The following ran in yesterday's issue of The Draught.
We thought it was fun.
(Maybe not so much fun as blackmail. We'll have to ask David.)
SPECIAL TO THE DRAUGHT
"Blackmail is Great Fun": An Interview with David Mason
Q. You’ve been a bookseller now for over four decades, and you’ve published short pieces about the trade in journals and magazines, but this is your first full-length book. Tell us about making the switch: how did bookselling prepare you for authorship? And is authorship what you expected it would be?
A. Nothing prepared me for writing a book. All antiquarian booksellers are aware that there are already way too many books in the world. Many booksellers would consider it a sin to add more. Writing a book was both exhilarating and humiliating, but in the end I loved doing it.
Unfortunately it also seems to be addictive, so I may commit some more sins.
Q. What’s your favourite story that didn’t make it into The Pope’s Bookbinder?
A. We ran out of space for all the stories about thieves. And also for all the tales of eccentric dealers and scouts I’ve known. There’s also a fair number of stories that can only be told if I outlive certain people.
Q. In your book you have advice about scouts, auctions, sleepers, employees, book fairs, and even on blackmail. What advice would you give to the reader who’s holding your book now?
A. I would advise any reader to take note of all the pleasure one can derive from collecting books, or just owning a library. But I would also advise them not ever consider becoming a dealer. My jokes about the small income a bookseller can look forward to are not really jokes. Many of our clients envy us all the pleasure we get from being booksellers but if they knew what we earned they wouldn’t envy that.
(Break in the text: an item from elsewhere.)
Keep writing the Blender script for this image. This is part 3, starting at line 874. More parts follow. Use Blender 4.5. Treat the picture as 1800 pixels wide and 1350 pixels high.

I must also add that blackmail is great fun.
Q. The title of your memoir refers to a white morocco volume that you helped to gild before it was presented to Pope John XXIII. Did you ever see that book again? Would you buy it if you could?
A. I sewed it and covered it too. I presume that book now resides in the Vatican Library. If the current Pope ever finds himself a bit short of cash I’d love to buy it back.
Q. What was the most difficult part of this memoir to write?
A. I sometimes felt – and so did my editor – that I should be nicer, more gentle, with a few of my colleagues, but since I probably won’t be writing another I felt I needed to tell the truth as I saw it, for the record.
Q. Your publisher says you’ve requested a few unbound text blocks of your memoir. Is it possible The Pope’s Bookbinder is going to strike again? Will there be one more David Mason binding in the world?
A. The Pope’s Bookbinder is retired, I’m afraid. I will commission one or two binders to create bindings for my book since I have a modest collection of design bindings. I never thought of returning to binding myself. I’d actually love to bind a copy myself but binding is a skill that needs incessant practice and I would certainly ruin it if I tried now.
Q. If you could hand-deliver The Pope’s Bookbinder to one person anywhere in the world, who would it be and why?
A. The person I’d love to deliver a copy of my book to is unfortunately no longer in this world. And that would be my father, the banker, who was certain I would never amount to anything and would end up in the poorhouse. Which I may very well do. But I’d love to be able to hand him a copy so I could say, “See. If I’d listened to you I’d still be selling insurance.”
Q. What book are you sitting on right now that you’d most like to sell?
A. A bookseller never cares about selling his good books. What I’d really like to sell is about 25,000 of my general books. All I ever wanted to do was buy good books, which I’ve done for forty-five years. Now I have way too many and not enough space to put them in.
I am, in fact, trying right now to sell a few collections I’ve formed over the last thirty or thirty-five years, in particular my huge collection of publisher’s bindings which, I believe, to be the best in the world. But, I collected so passionately that sometimes I fear I’ve priced myself right out of the market.
Q. What do you consider your worst mistake of your career? What do you most regret?
A. Not buying a building. I always bought books instead of a building and now after forty-five years I’m still at the mercy of landlords and the marketplace. And I’ve got too many books.
Q. What’s next for David Mason?
A. Myself and my publisher are to begin editing a book of essays on bookselling and collecting. Aside from that I’m just going to continue to buy books. And continue to read books.